Election notebook: Ballot inspections, Salt Creek vacancy






Monday was the legally mandated chance for the public to inspect proofs of ballots that will be used in Monroe County’s upcoming Nov. 7 municipal elections.
Ballots were on display from 9 a.m. to 3 p.m. at Election Central (7th and Madison streets).
The ballots had been laid out for inspection on a long table by the county’s election division staff, led by election supervisor Ryan Herndon.
Arriving shortly after 9 a.m. to inspect the ballots were a couple of the Democratic Party nominees for Bloomington city offices—Nicole Bolden and Sydney Zulich.
Seeking her third four-year term, Bolden is unopposed on the ballot for city clerk. Zulich is seeking her first four-year term as the District 6 Bloomington city council representative.
All the Democratic Party nominees on the ballot are unopposed, except for Hopi Stosberg, who is competing with Republican Brett Heinisch to represent District 3 on the Bloomington city council.
Based on the sign-in sheet at Election Central, Stosberg and Heinisch dropped by to inspect ballots later in the day. Isabel Piedmont-Smith, who is the Democratic Party’s nominee for District 1 city council, also dropped by to inspect ballots later in the day.
Rounding out Bloomington’s municipal ballot are: Kate Rosenbarger (District 2); Dave Rollo (District 4); Shruti Rana (District 5); Isak Asare, Andy Ruff, and Matt Flaherty (city council at-large candidates); and Kerry Thomson (mayor).
The races for Ellettsville town offices are all uncontested for Republican Party nominees: Noelle Conyer (clerk/treasurer); Trevor Sager (Ward 1); William Ellis (Ward 2); and Scott Oldham (Ward 3).
The Monroe County Community School Corporation (MCCSC) referendum question appears just on ballots for precincts inside that school district.
In other election-related news, related to the 2022 election for the Salt Creek township board, Monroe County commissioners voted at their regular Wednesday morning to select Democrat Guy Cunningham as the holdover board member for the start of the 2023 term.

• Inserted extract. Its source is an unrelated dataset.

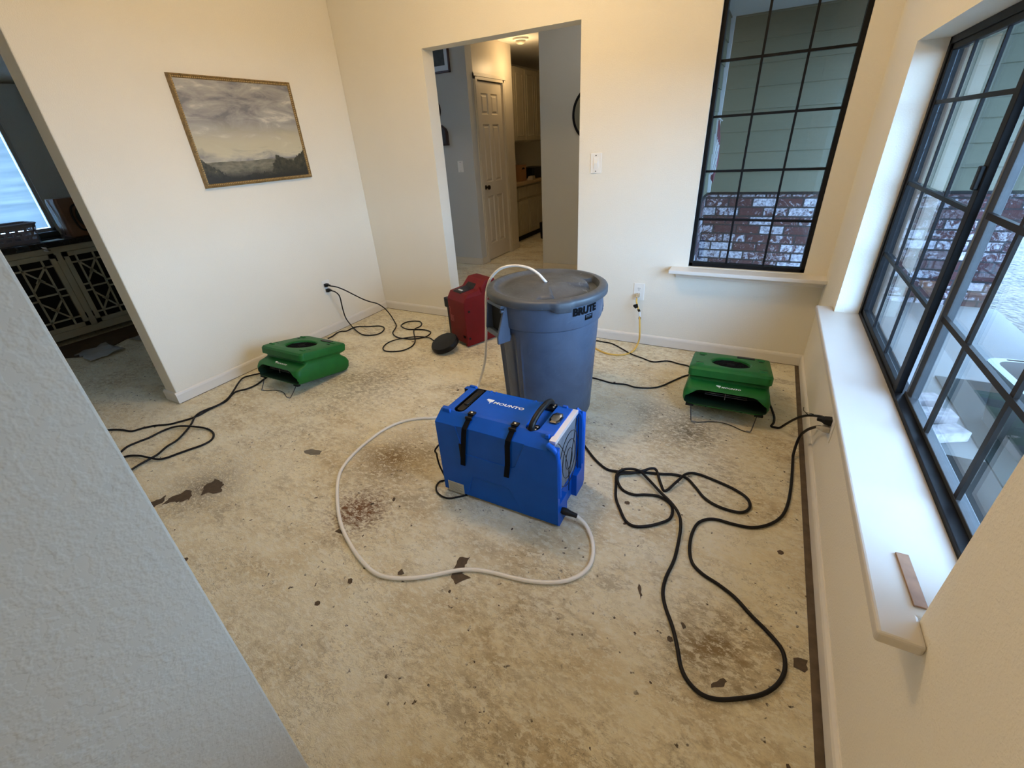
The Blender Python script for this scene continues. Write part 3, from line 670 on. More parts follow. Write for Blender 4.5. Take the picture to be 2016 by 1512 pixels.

Here’s the background. Just two candidates competed in the 2022 election for the Salt Creek township board, which is supposed to be a pick-up-to-three type contest. Democrats Sean Hall and Joseph Hickman were elected. Choosing not to run again were Cunningham and Ken Steve Hogan, who is former Monroe County Republican Party chair.

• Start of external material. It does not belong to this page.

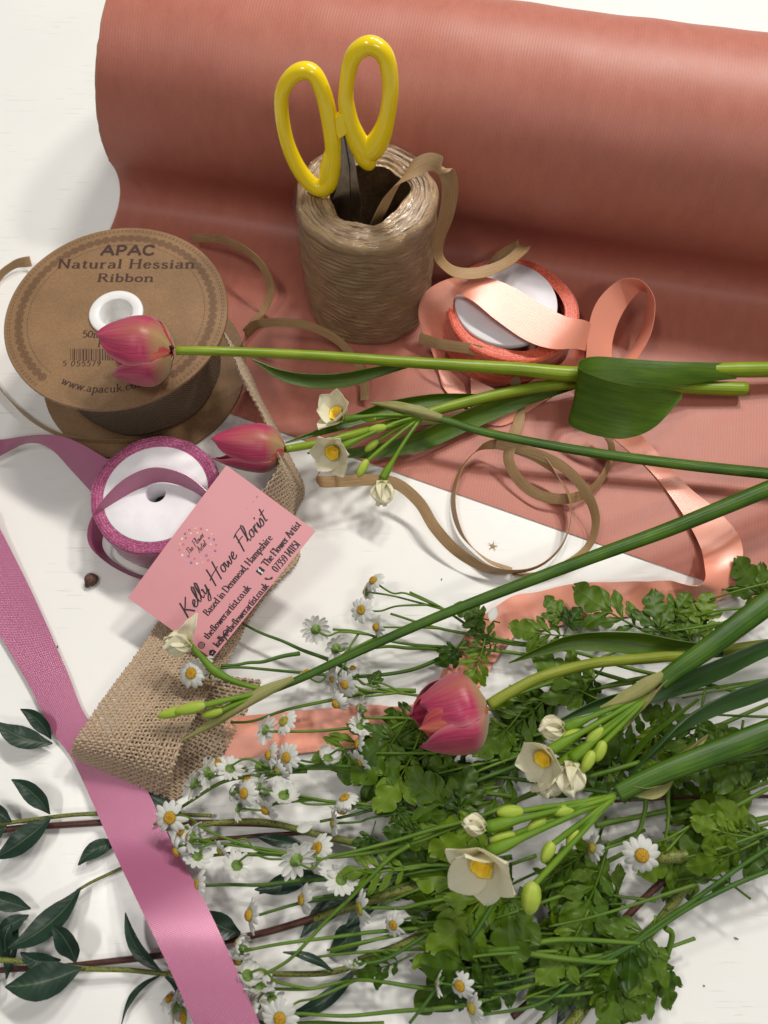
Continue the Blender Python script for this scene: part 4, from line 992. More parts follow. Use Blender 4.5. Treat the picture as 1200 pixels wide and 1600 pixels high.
r, u = ribbon_rows([(P(1150, 568, 1.7), P(1150, 592, 1.4)), (P(1090, 566, 2.3), P(1090, 598, 1.7)), (P(1030, 564, 2.7), P(1035, 606, 2.0)), (P(975, 560, 3.0), P(985, 615, 2.0)), (P(932, 557, 3.2), P(935, 625, 1.8)), (P(908, 562, 3.5), P(897, 640, 1.5)), (P(905, 575, 3.8), P(889, 660, 1.5)),
     (P(925, 586, 4.1), P(905, 672, 1.6)), (P(958, 597, 4.2), P(938, 682, 1.8)), (P(1000, 604, 4.1), P(978, 685, 2.0)), (P(1035, 607, 3.7), P(1022, 668, 2.2)), (P(1064, 612, 3.2), P(1066, 622, 2.9))], 80, 8, .12)
m.sheet(r, .05, u); m.build('leaf', M['blade'], t1)
t2 = empty('tulip', P(700, 640, 1), 'closed pink tulip just above the business card, with a cut stem end', 'tulip')
b0, tp0 = P(444, 702, 4.3), P(338, 694, 4.6)
tulip_head(b0, tp0 - b0, (tp0 - b0).length * 1.02, 1.22, t2, 5, -.10, spin=.1)
stem('stem', [(446, 702, 4.2), (490, 694, 3.4), (540, 682, 2.8), (600, 666, 2.0), (700, 636, 1.6), (800, 612, 1.5), (905, 598, 1.4), (1000, 600, 1.2), (1100, 606, 1.0), (1165, 608, .9)], [.2, .24, .27, .31, .33, .35, .38, .42, .42], M['tstem'], t2, 90)
m = MB(); blade(m, PS([(905, 600, .9), (820, 622, .9), (730, 655, .9), (650, 690, 1.0), (570, 706, 1.3), (480, 708, 2.2)]), [.2, .45, .62, .6, .35, .03], side=SD(0, 1, .3), fold=.2); m.build('leaf', M['blade'], t2)
m = MB(); blade(m, PS([(760, 620, 1.2), (680, 625, 1.5), (600, 640, 1.7), (520, 668, 2.4), (446, 692, 3.4)]), [.15, .36, .42, .25, .03], side=SD(0, 1, .2), fold=.3); m.build('leaf', M['blade'], t2)
t3 = empty('tulip', P(900, 1040, 1), 'full dusky pink tulip head lying over the peach ribbon and daisies', 'tulip')
b0, tp0 = P(760, 1104, 3.9), P(650, 1128, 3.7)
tulip_head(b0, tp0 - b0, (tp0 - b0).length * 1.03, 1.72, t3, 21, -.02, spin=.9)
stem('stem', [(764, 1102, 3.9), (800, 1080, 3.9), (850, 1056, 3.8), (930, 1036, 3.4), (1020, 1028, 2.8), (1120, 1018, 2.2), (1200, 1008, 2.2), (1290, 1000, 2.2)], [.27, .25, .26, .27, .29, .31, .33], M['tstem2'], t3, 80)
lf = empty('tulip_leaf', P(950, 1010, 1), 'long smooth pointed green leaf between the dusky tulip stem and the peach ribbon', 'leaf', 'loose long green leaves')
m = MB(); blade(m, PS([(1130, 1016, 2.6), (1060, 1012, 2.8), (980, 1000, 3.0), (900, 1000, 2.8), (850, 1014, 2.4), (795, 1036, 1.8)]), [.3, .5, .62, .52, .30, .02], side=SD(0, 1, .35), fold=.25); m.build('blade', M['blade'], lf)
def looseleaf(pts, prof, label, mat='blade2', side=(0, 1, .3), fold=.2, roll=None):
    m = MB(); blade(m, PS(pts), prof, side=SD(*side), fold=fold, roll=roll, n=60)
    o = m.build('tulip_leaf', M[mat]); tag(o, label, 'leaf', 'loose long green leaves')
looseleaf([(1300, 985, 2.4), (1200, 1008, 2.6), (1100, 1050, 2.6), (1000, 1085, 2.4), (930, 1102, 2.0), (870, 1128, 1.4)], [.3, .45, .62, .6, .42, .03], 'grey green leaf at the right edge just below the papery sheath of the creamy narcissus', side=(.3, 1, .3))
looseleaf([(1300, 1010, 4.0), (1200, 1062, 4.0), (1120, 1095, 3.9), (1060, 1130, 3.6), (1010, 1180, 3.0), (968, 1232, 2.3)], [.75, .80, .72, .58, .38, .03], 'broad blue green leaf curving down to the lower narcissus sheath', side=(.4, .8, .4), fold=.25)
looseleaf([(1090, 1092, 3.2), (1050, 1120, 3.0), (1000, 1160, 2.6), (965, 1215, 2.1)], [.2, .4, .35, .03], 'narrow dark leaf tucked against the left side of the broad blue green leaf', side=(.5, .6, .6), mat='blade')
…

Under one state election law, Monroe County commissioners could have selected either Cunningham or Hogan to hold over in office to round out the three-member Salt Creek township board—if they acted by Dec. 31, 2022. But another state law lets the commissioners retain that appointment authority, even if they miss that deadline.

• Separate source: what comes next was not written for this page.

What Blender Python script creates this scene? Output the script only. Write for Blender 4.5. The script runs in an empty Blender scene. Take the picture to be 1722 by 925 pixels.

The choice of Cunningham was based on the fact that county commissioner Penny Githens reported that Salt Creek trustee Joan Hall had reached out to Hogan, who indicated he was not interested in serving.
Githens said that after the commissioners settle on Cunningham, they will reach out to him to see if he is willing to step again into the role of township board member.
A longshot legal action that Joe Davis has filed would, if it proves successful, upend the regular ballot printing schedule.
The lawsuit concerns Davis’s effort to appear on the Nov. 7 ballot as a Bloomington mayoral candidate. He fell 14 short of the 352 signatures he had to collect.
There’s not a lot to report on the lawsuit at this point—as of Wednesday afternoon (Sept. 13), a special judge has not yet been selected. [Updated Sept. 13, 2023 even later in the afternoon: The case has been assigned to Lucas Rudisill, a magistrate judge out of Greene County.]